Na segunda-feira (13), os alunos foram levados à antiga escola e depois para a Igreja da comunidade. Outro ponto, relata a moradora, é que em algumas localidades, ao invés de serem enviados ônibus para buscar os estudantes, foram mandados carros “pau de arara”. 

“Em dezembro, no fim do ano letivo, a Prefeitura convocou a gestão da escola e disse que o projeto de remanejamento estava previsto. Os pais não tinham escolha. Mas, a comunidade não aceitou e não fez as matrículas. Fizemos um abaixo assinado com mais de 600 assinaturas. Mandamos para o prefeito. Até agora não teve resposta”, explica. 

Escola Itapipoca
Legenda: Condição de uma estrada próxima à uma das comunidades afetadas no remanejamento
Foto: Arquivo pessoal dos moradores da Comunidade de Apiques, do Assentamento Maceió.

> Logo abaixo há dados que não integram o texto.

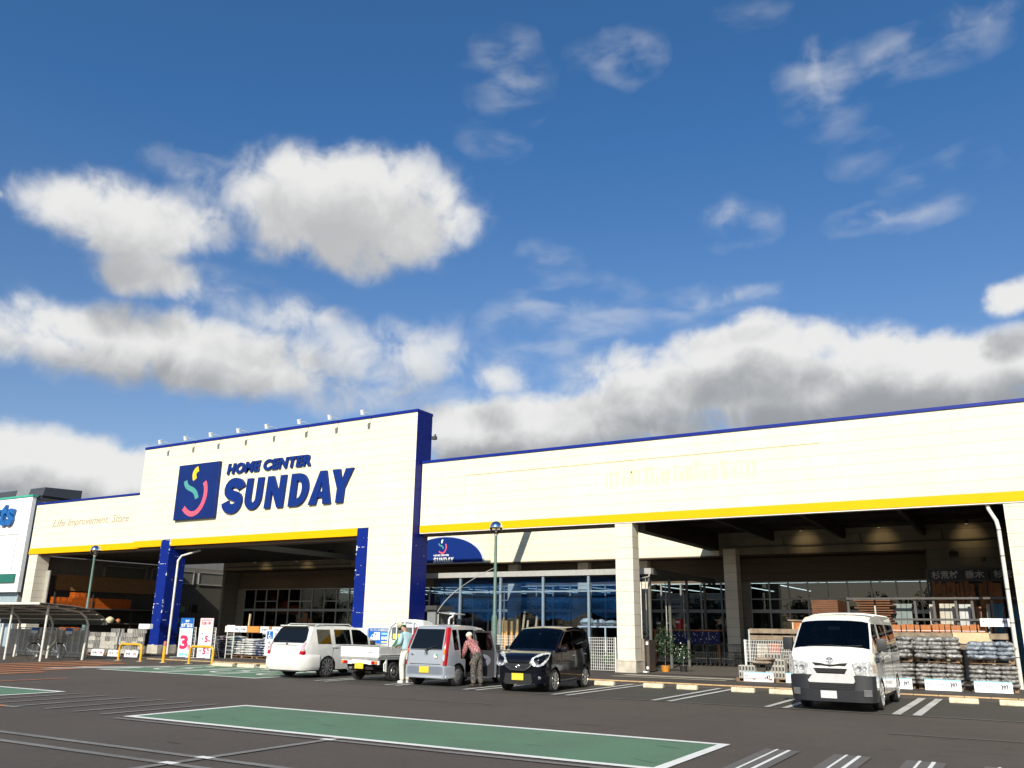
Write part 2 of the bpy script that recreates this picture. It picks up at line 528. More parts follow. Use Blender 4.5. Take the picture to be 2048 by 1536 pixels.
def bez(p0, p1, p2, p3, n=10):
    out = []
    for i in range(n + 1):
        t = i / n; u = 1 - t
        out.append(tuple(u**3 * a + 3 * u * u * t * b + 3 * u * t * t * c + t**3 * d for a, b, c, d in zip(p0, p1, p2, p3)))
    return out

# ================================================================== ground
def ground_mat(name, col, var=0.13, coarse=True, lines=False, spk=0.45):
    M = bpy.data.materials.new(name); M.use_nodes = True
    t = M.node_tree; b = t.nodes['Principled BSDF']
    g = t.nodes.new('ShaderNodeNewGeometry')
    n1 = N(t, 'ShaderNodeTexNoise', inp={'Scale': 0.35, 'Detail': 6.0, 'Roughness': 0.65})
    n2 = N(t, 'ShaderNodeTexNoise', inp={'Scale': 45.0, 'Detail': 2.0, 'Roughness': 0.7})
    n3 = N(t, 'ShaderNodeTexNoise', inp={'Scale': 3.0, 'Detail': 4.0, 'Roughness': 0.6})
    for n in (n1, n2, n3): t.links.new(g.outputs['Position'], n.inputs['Vector'])
    a = mth(t, 'MULTIPLY_ADD', mth(t, 'SUBTRACT', n1.outputs['Fac'], 0.5), var * 4, 1.0)
    a = mth(t, 'ADD', a, mth(t, 'MULTIPLY', mth(t, 'SUBTRACT', n3.outputs['Fac'], 0.5), var * 1.6))
    a = mth(t, 'MULTIPLY', a, mth(t, 'MULTIPLY_ADD', mth(t, 'SUBTRACT', n2.outputs['Fac'], 0.5), spk * 3, 1.0))
    n5 = N(t, 'ShaderNodeTexNoise', inp={'Scale': 11.0, 'Detail': 3.0, 'Roughness': 0.8})
    t.links.new(g.outputs['Position'], n5.inputs['Vector'])
    a = mth(t, 'MULTIPLY', a, mth(t, 'MULTIPLY_ADD', mth(t, 'SUBTRACT', n5.outputs['Fac'], 0.5), 0.55, 1.0))
    # pale grit
    vo = N(t, 'ShaderNodeTexVoronoi', inp={'Scale': 9.0}); t.links.new(g.outputs['Position'], vo.inputs['Vector'])
    a = mth(t, 'ADD', a, mth(t, 'MULTIPLY', mth(t, 'LESS_THAN', vo.outputs['Distance'], 0.07), 0.7))
    # dark drips and stains
    n4 = N(t, 'ShaderNodeTexNoise', inp={'Scale': 1.7, 'Detail': 3.0, 'Roughness': 0.5})
    mp = N(t, 'ShaderNodeVectorMath', operation='MULTIPLY'); mp.inputs[1].default_value = (0.7, 1.3, 1)
    t.links.new(g.outputs['Position'], mp.inputs[0]); t.links.new(mp.outputs[0], n4.inputs['Vector'])
    st = N(t, 'ShaderNodeMapRange', interpolation_type='SMOOTHSTEP', inp={'From Min': 0.68, 'From Max': 0.76, 'To Min': 1.0, 'To Max': 0.80})
    t.links.new(n4.outputs['Fac'], st.inputs['Value'])
    a = mth(t, 'MULTIPLY', a, st.outputs[0])
    sc = N(t, 'ShaderNodeVectorMath', operation='SCALE'); sc.inputs[0].default_value = col
    t.links.new(a, sc.inputs['Scale'])
    t.links.new(sc.outputs[0], b.inputs['Base Color'])
    b.inputs['Roughness'].default_value = 0.86
    b.inputs['Specular IOR Level'].default_value = 0.3
    bp = N(t, 'ShaderNodeBump', inp={'Strength': 0.35, 'Distance': 0.006})
    t.links.new(n2.outputs['Fac'], bp.inputs['Height']); t.links.new(bp.outputs[0], b.inputs['Normal'])
    MATS[name] = M
    return M

def paint_mat(name, col, wear=0.5, under=(0.075, 0.066, 0.058), lo=0.35, hi=0.65):
    """road paint, worn through to the asphalt in places"""
    M = bpy.data.materials.new(name); M.use_nodes = True
    t = M.node_tree; b = t.nodes['Principled BSDF']
    g = t.nodes.new('ShaderNodeNewGeometry')
    n1 = N(t, 'ShaderNodeTexNoise', inp={'Scale': 14.0, 'Detail': 5.0, 'Roughness': 0.75})
    n2 = N(t, 'ShaderNodeTexNoise', inp={'Scale': 0.9, 'Detail': 3.0})
    for n in (n1, n2): t.links.new(g.outputs['Position'], n.inputs['Vector'])
    k = mth(t, 'ADD', mth(t, 'MULTIPLY', n1.outputs['Fac'], 0.6), mth(t, 'MULTIPLY', n2.outputs['Fac'], 0.4))
    mp = N(t, 'ShaderNodeMapRange', inp={'From Min': lo, 'From Max': hi, 'To Min': 0.0, 'To Max': wear})
    t.links.new(k, mp.inputs['Value'])
    mx_ = t.nodes.new('ShaderNodeMix'); mx_.data_type = 'RGBA'
    mx_.inputs[6].default_value = (*col, 1); mx_.inputs[7].default_value = (*under, 1)
    t.links.new(mp.outputs[0], mx_.inputs[0])
    t.links.new(mx_.outputs[2], b.inputs['Base Color'])
    b.inputs['Roughness'].default_value = 0.8
    MATS[name] = M
    return M

asphalt = ground_mat('asphalt', (0.080, 0.0655, 0.0535))
asphalt_bay = ground_mat('asphalt_bay', (0.058, 0.054, 0.045))
walk_m = ground_mat('walkway_asphalt', (0.066, 0.055, 0.047))
concrete_floor = ground_mat('concrete_floor', (0.11, 0.098, 0.08), spk=0.1)
white_p = paint_mat('white_paint', (0.62, 0.61, 0.57), 0.55)
bright_p = paint_mat('fresh_white_paint', (0.80, 0.80, 0.75), 0.22)
faded_p = paint_mat('faded_white_paint', (0.24, 0.23, 0.215), 0.75)
ghost_p = paint_mat('scraped_paint', (0.135, 0.125, 0.115), 0.7)
green_p = paint_mat('green_paint', (0.088, 0.190, 0.108), 0.55, lo=0.44, hi=0.72)
orange_p = paint_mat('orange_paint', (0.58, 0.20, 0.06), 0.5)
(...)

Pedido de suspensão da mudança

No processo, o Ministério Público Estadual (MP-CE) foi acionado e se manifestou. O Centro de Defesa dos Direitos da Criança e do Adolescente (Cedeca) também tem atuado ao lado dos estudantes e dos pais no impasse. 

“No caso dessa comunidade (do Distrito da Baleia) é um assentamento e a legislação brasileira prevê particularidades para a educação de crianças e adolescentes em territórios assentados. Isso porque se entende que a escola e o cotidiano escolar influencia de maneira profunda na dinâmica social não só do estudante, como da família”, explica a assessora técnica do Cedeca, Laryssa Figueiredo. 

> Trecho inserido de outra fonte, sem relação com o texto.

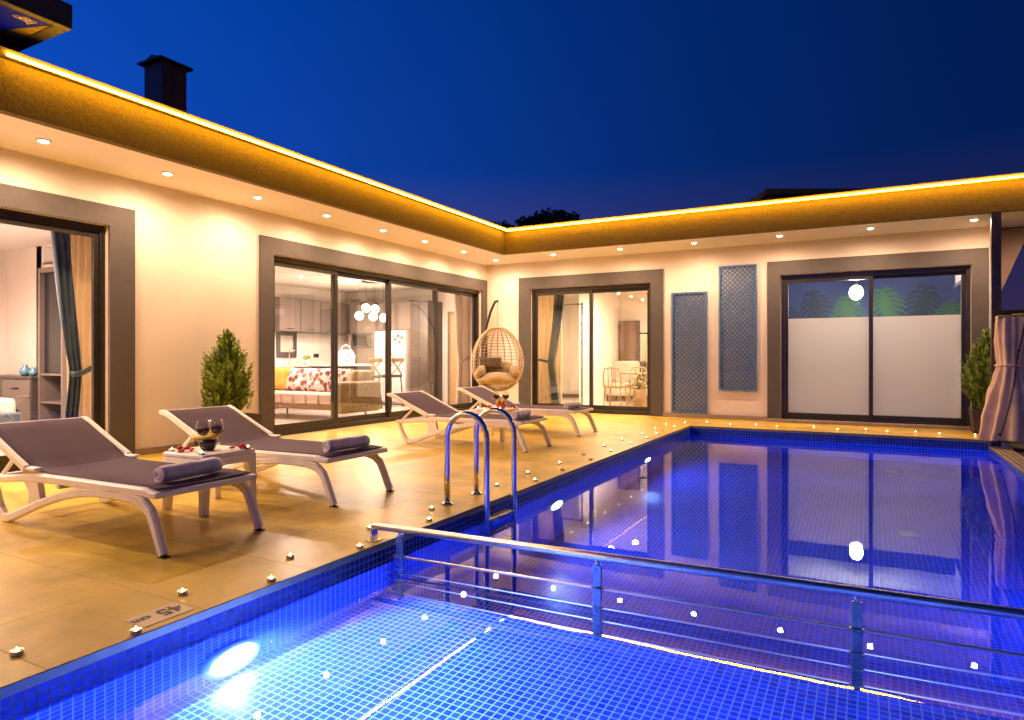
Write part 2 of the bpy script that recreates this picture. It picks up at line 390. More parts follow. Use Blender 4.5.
b2.poly([(PX0,YD-.05,zk),(PX1,YD+.07,zk),(PX1,YD+.07,zm),(PX0,YD-.05,zm)])
b2.poly([(PX0,YD-.05,zm),(PX1,YD+.07,zm),(PX1,PY1,zm),(PX0,PY1,zm)])
tag(b.build('pool_basin', M['pool'], recalc=False), kind='structure'); tag(b2.build('pool_basin', M['pooldeep'], recalc=False), kind='structure')
w = MB(); w.poly([(PX0,PY0,ZW),(PX1,PY0,ZW),(PX1,PY1,ZW),(PX0,PY1,ZW)])
tag(w.build('water', M['water'], recalc=False), kind='structure')
m, t, b = newmat('lamp_glow_volume'); t.n.remove(b); vs_ = t.add('ShaderNodeVolumePrincipled'); vs_.inputs['Color'].default_value = rgb((.34,.55,1)); vs_.inputs['Density'].default_value = .022; vs_.inputs['Anisotropy'].default_value = .2
t.link(vs_.outputs[0], t.n['Material Output'].inputs['Volume'])
w = MB().box(PX0+.002,PX1-.002,PY0+.002,YD-.06,zk+.002,ZW-.003)  # scattering box added so the near pool lamp gets a bloom
tag(w.build('water', m), kind='structure')
r = MB(); r.poly([(PX1+.02,-6,-.105),(9,-6,-.105),(9,PY1,-.105),(PX1+.02,PY1,-.105)]).poly([(1.62,PY1,-.105),(9,PY1,-.105),(9,16,-.105),(1.62,16,-.105)])
tag(r.build('side_path', M['unlitground'], recalc=False), kind='structure')
g = MB(); B = 400
for q in ((-B,B,-B,-6),(-B,B,17.5,B),(-B,-11.6,-6,17.5),(9,B,-6,17.5)):
    x0,x1,y0,y1 = q; g.poly([(x0,y0,-.12),(x1,y0,-.12),(x1,y1,-.12),(x0,y1,-.12)])
tag(g.build('ground', M['ground']), kind='structure')
g = thing('overflow_grate', 'brown slatted overflow grate along the right edge of the pool', 'grate', (1.46,5,-.1))
for k in range(4): M_ = MB().box(1.36+k*.055, 1.395+k*.055, PY0, PY1-.02, -.105, -.078, .004).build('slat', M['plinth'], g)

# ------------------------------------------------------------------ the villa
V = thing('villa', 'white L-shaped single-storey villa with brown fascia and dark framed glass doors', 'building', (XL,YB,0))
XW, YWn = XL-.25, YB+.25        # back faces of the outer walls
D0 = (.4, 3.99); D1 = (6.12, 11.45); D2 = (-5.90, -3.46); D3 = (-1.27, 1.33); ZD = 2.42
l = MB()
l.box(XW,XL,-4,D0[0],0,3.1).box(XW,XL,D0[0],D0[1],ZD,3.1).box(XW,XL,D0[1],D1[0],0,3.1).box(XW,XL,D1[0],D1[1],ZD,3.1).box(XW,XL,D1[1],YB,0,3.1)
l.build('wall', M['wall'], V)
l = MB()
l.box(XW,D2[0],YB,YWn,0,3.1).box(D2[0],D2[1],YB,YWn,ZD,3.1).box(D2[1],D3[0],YB,YWn,0,3.1).box(D3[0],D3[1],YB,YWn,ZD,3.1).box(D3[1],1.56,YB,YWn,0,3.1)
l.build('wall', M['wall'], V)
s = MB(); s.box(XW,XF-.09,-4,YF+.09,ZS,ZS+.03).box(XW,4.0,YF+.09,YWn,ZS,ZS+.03)
s.build('soffit', M['soffit'], V)
s = MB(); s.box(XF-.09,XF,-4,YF,ZS-.006,ZF).box(XF-.09,4.0,YF,YF+.09,ZS-.006,ZF)
s.build('fascia', M['fascia'], V)
rf = MB(); rf.box(-12.5,XF+.085,-4,17.2,ZF+.012,ZF+.055).box(XF+.085,4.03,YF-.085,17.2,ZF+.012,ZF+.055)
rf.box(-11.4,XF-.03,-4,YF,ZF+.001,ZF+.012).box(XF-.03,4.0,YF+.03,17.2,ZF+.001,ZF+.012).box(-11.4,XF-.03,YF,17.2,ZF+.001,ZF+.012)
roof = rf.build('roof', M['roof'], V)
ch = MB(); ch.box(-7.95,-7.60,5.03,5.36,ZF+.055,4.70)
for k in (0,1): ch.lathe([(.012,0),(.012,.004)], (-7.60+.001, 5.12+.15*k, 4.58), 8, Matrix.Rotation(PI/2,4,'Y'))
chim = ch.build('chimney', M['chimney'], V)
MB().box(-8.01,-7.54,4.97,5.42,4.702,4.73,.004).prism([(-7.97,5.01,4.731),(-7.58,5.01,4.731),(-7.775,5.01,4.80)],(0,.37,0)).build('chimney_cap', M['chimney'], chim)
rb = MB(); Mr = Matrix.Translation((-1.5,11.75,0)) @ Matrix.Rotation(math.radians(28),4,'Z')
rb.box(.14,5,.14,2.6,ZF+.055,3.80,0,Mr).box(0,5,0,2.7,3.801,3.90,0,Mr); rb.build('roof_hatch', M['fascia'], V)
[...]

No dia 9 de janeiro, o MPCE, através da 3ª Promotoria de Justiça de Itapipoca, recomendou que a Prefeitura suspenda a implementação do projeto, produza um novo e o submeta à comunidade. A orientação é que o tema seja discutido com os envolvidos e haja comprovação do preparo das escolas que receberão os novos alunos.  

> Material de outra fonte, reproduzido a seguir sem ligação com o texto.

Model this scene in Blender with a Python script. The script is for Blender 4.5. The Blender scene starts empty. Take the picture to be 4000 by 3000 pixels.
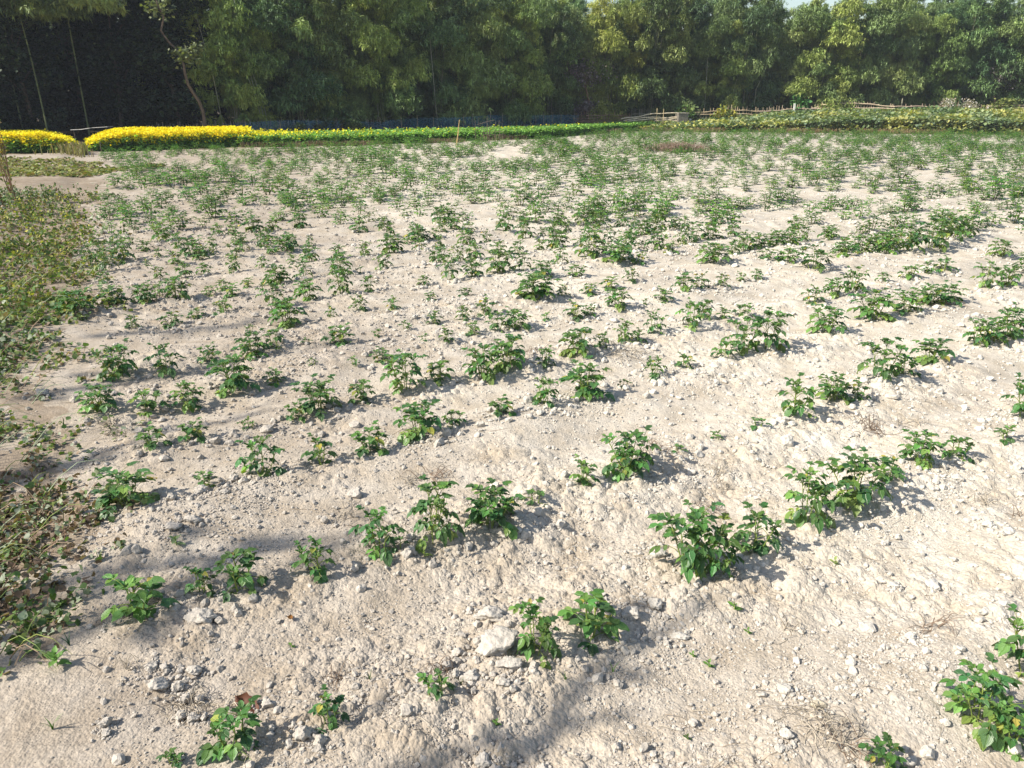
import bpy, math, random
import numpy as np
from mathutils import Vector, Matrix
R = math.radians
rng = np.random.default_rng(7)
random.seed(7)
C = bpy.context.scene.collection
scene = bpy.context.scene

# ------------------------------------------------------------------ camera, sky, sun, exposure
EYE = 1.6
PITCH = R(20.8)
FPX = 2950.0
SUN_EL = 41.0            # height of the sun, degrees
HAZE = 0.0007
SHADOW_AZ = 73.0         # where shadows fall, degrees clockwise from +Y
cam = bpy.data.cameras.new('camera')
cam.sensor_width = 36.0
cam.lens = 36.0 * FPX / 4000.0
cam.clip_end = 6000
cam.clip_start = 0.05
co = bpy.data.objects.new('camera', cam)
C.objects.link(co)
co.location = (0, 0, EYE)
co.rotation_euler = (R(90) - PITCH, 0, 0)
scene.camera = co

world = bpy.data.worlds.new('World')
scene.world = world
world.use_nodes = True
nt = world.node_tree
sky = nt.nodes.new('ShaderNodeTexSky')
sky.sky_type = 'NISHITA'
sky.sun_disc = False
sky.sun_elevation = R(SUN_EL)
sky.sun_rotation = R(SHADOW_AZ + 180.0)
sky.air_density = 1.2
sky.dust_density = 1.5
nt.links.new(sky.outputs[0], nt.nodes['Background'].inputs[0])
nt.nodes['Background'].inputs[1].default_value = 0.11

sun = bpy.data.lights.new('sun', 'SUN')
sun.energy = 5.0
sun.angle = R(0.53)
sun.color = (1.0, 0.94, 0.84)
so = bpy.data.objects.new('sun', sun)
C.objects.link(so)
sd = Vector((math.sin(R(SHADOW_AZ)) * math.cos(R(SUN_EL)), math.cos(R(SHADOW_AZ)) * math.cos(R(SUN_EL)), -math.sin(R(SUN_EL))))
so.rotation_euler = sd.to_track_quat('-Z', 'Y').to_euler()
so.location = (-20, -5, 20)

scene.view_settings.view_transform = 'Standard'
scene.view_settings.look = 'None'
scene.view_settings.exposure = 0.68
scene.view_settings.gamma = 1.0
scene.cycles.max_bounces = 6
scene.cycles.diffuse_bounces = 3
scene.cycles.transparent_max_bounces = 12


# ------------------------------------------------------------------ helpers
def G(u, v, z=0.0):
    """ground point seen at pixel (u, v) of the 4000 x 3000 photograph"""
    a = np.asarray(u, float) - 2000
    b = 1500 - np.asarray(v, float)
    dy = FPX * math.cos(PITCH) + b * math.sin(PITCH)
    dz = -FPX * math.sin(PITCH) + b * math.cos(PITCH)
    t = (z - EYE) / dz
    return a * t, dy * t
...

Na recomendação, o MP diz que o remanejamento proposto pode acarretar uma série de consequências, como dificuldade no acesso dos alunos à educação.

A instituição destaca que não houve participação prévia nem da comunidade, tampouco do Conselho Municipal de Educação, conforme recomenda a legislação. 

escola Itapipoca
Foto: Arquivo pessoal dos moradores da Comunidade de Apiques, do Assentamento Maceió.

A portaria publicada pela prefeitura, segundo o MP, também não detalha informações sobre transporte fornecido. Nesse sentido, o MP recomenda que a Prefeitura evidencie, via documento, a adequação do transporte com demonstração, por exemplo, dos tipos de veículos, das rotas, das distâncias, a trafegabilidade das vias e o tempo de deslocamento.   

Por que remanejar? 

Na portaria (034/2023) que estabeleceu o remanejo, a Prefeitura indica que a decisão considerou que há escolas de Ensino Fundamental II (6º ao 9º ano) que, conforme o último Censo Escolar, "apresenta um número (de alunos) fora dos padrões mínimos de qualidade".

Outro ponto é a necessidade de organizar a rede pública municipal em "escolas especialistas", e separar, por exemplo, as unidades da educação infantil, do Ensino Fundamental I e Ensino Fundamental II. 

A Prefeitura diz que “foram mapeadas as escolas menores que não possuem a estrutura necessária para entregar uma educação de qualidade para alunos dos anos finais” e, por isso, “remanejamos esses alunos para outras escolas que oferecem essa entrega”. Segundo a Prefeitura, um novo projeto já está sendo preparado “para a justificativa e defesa” das mudanças. 

A recomendação do MP, diz a Prefeitura, “será atendida parcialmente para as escolas que têm acesso mais difícil.” A gestão assegura que reavalia as regiões prioritárias, acessos e transportes.

Sobre a dificuldade de locomoção em alguns trechos e o envio de carros “pau de arara”, a Prefeitura argumenta que “Itapipoca como é conhecida, a cidade dos 3 climas, tem serras e localidades altas, de difícil acesso, mas a Secretaria de Educação garante o transporte escolar conveniente e gratuito diariamente”. 

A gestão reconhece que “as estradas apresentam dificuldades em períodos chuvosos” e indica que a Secretaria de Educação tem diálogo direto com a Secretaria de Infraestrutura “para melhorias e reformas quando necessário”.  O Diário do Nordeste solicitou o detalhamento da oferta de transporte escolar em cada localidade afetada, mas a Prefeitura não repassou. 

Outro ponto considerado na decisão, conforme explicita a portaria, é a Lei do Governo Estadual que amplia o PAIC e busca universalizar o ensino fundamental em tempo integral. Conforme a Prefeitura de Itapipoca, para implantar a jornada estendida será preciso “garantir unidades escolares que tenham estrutura e quantitativo razoável”.